Submitted to: Transactions of the ASAE
Publication Type: Peer Reviewed Journal
Publication Acceptance Date: 10/10/2001
Publication Date: 12/20/2001
Citation: DUNN, R.O. ALTERNATIVE JET FUELS FROM VEGETABLE OILS. TRANSACTIONS OF THE AMERICAN SOCIETY OF AGRICULTURAL ENGINEERS. 2001.

Interpretive Summary: Air quality standards set forth by the Clean Air Act and its amendments have established guidelines for reduction of harmful ground level emissions from the aviation sector. Biodiesel, defined as the mono- alkyl esters of fatty acids derived from vegetable oil or animal fat, may have a beneficial effect on these emissions when employed as a fuel extender for combustion in jet turbine engines. This work examines fuel properties of soybean oil based biodiesel/jet fuel (BioJet) blends formulated with up to 30 percent by volume biodiesel. Viscosities, flash points, and water reactivities (an important characteristic of jet fuels for military applications) of BioJet blends were comparable to those of neat jet fuels. Although cold flow properties were more problematic, increased processing of biodiesel before blending showed that BioJet blends can match similar characteristics neat jet fuels. These results are important because they demonstrate that with adequate processing, BioJet blends will meet most of the stringent jet fuel specifications, leading to the conclusion that routine aircraft operations will not be limited by the biodiesel extender. These results will also be employed in development of jet engine performance and emissions testing as well as operations testing in aircraft fueled by BioJet blends.

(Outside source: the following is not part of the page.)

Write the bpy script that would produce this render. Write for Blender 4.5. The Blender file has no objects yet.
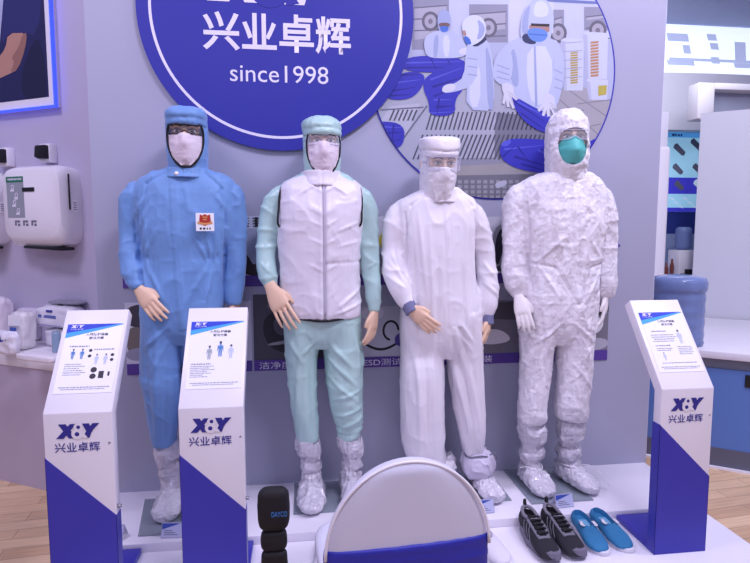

Technical Abstract: Air quality standards set forth by the Clean Air Act and its amendments have established guidelines for reduction of harmful ground level emissions from the aviation sector. Biodiesel, defined as the mono- alkyl esters of fatty acids derived from vegetable oil or animal fat, in application as an extender for combustion in compression ignition (diesel) engines has demonstrated a number of promising characteristics including reduction of exhaust emissions. This work examines the feasibility of blending methyl soyate (SME) esters in 0.10-0.30 vol. frac. blends with JP-8 and JP-8+100 fuels. Testing of cold flow properties indicated that blends with as little as 0.10 vol. frac. SME may limit operation of aircraft at lower altitudes where ambient temperature remains warmer than -30 deg C. Treatment of SME with cold flow improver additives may decrease this limit by up to 9 deg C. Blending with winterized SME gave the best results, reducing the limit to as low as -47 deg C, a value that meets the standard fuel specification for JP-8. Water reactivity studies indicated that SME/JP-8 blends did absorb very little water from buffered solution following contact with the oil phase. Although interface ratings for blends with up to 0.50 vol. frac. SME were "1b" (clear bubbles covering not more than 50 % of the interface) or better, separation ratings were not in excess of "(3)" due to formation of cloudy suspensions in the oil layer. Although fatty derivatives such as biodiesel will undergo oxidative degradation more readily than jet fuels, careful production, transport, and storage of BioJet blends should not present a significant problem.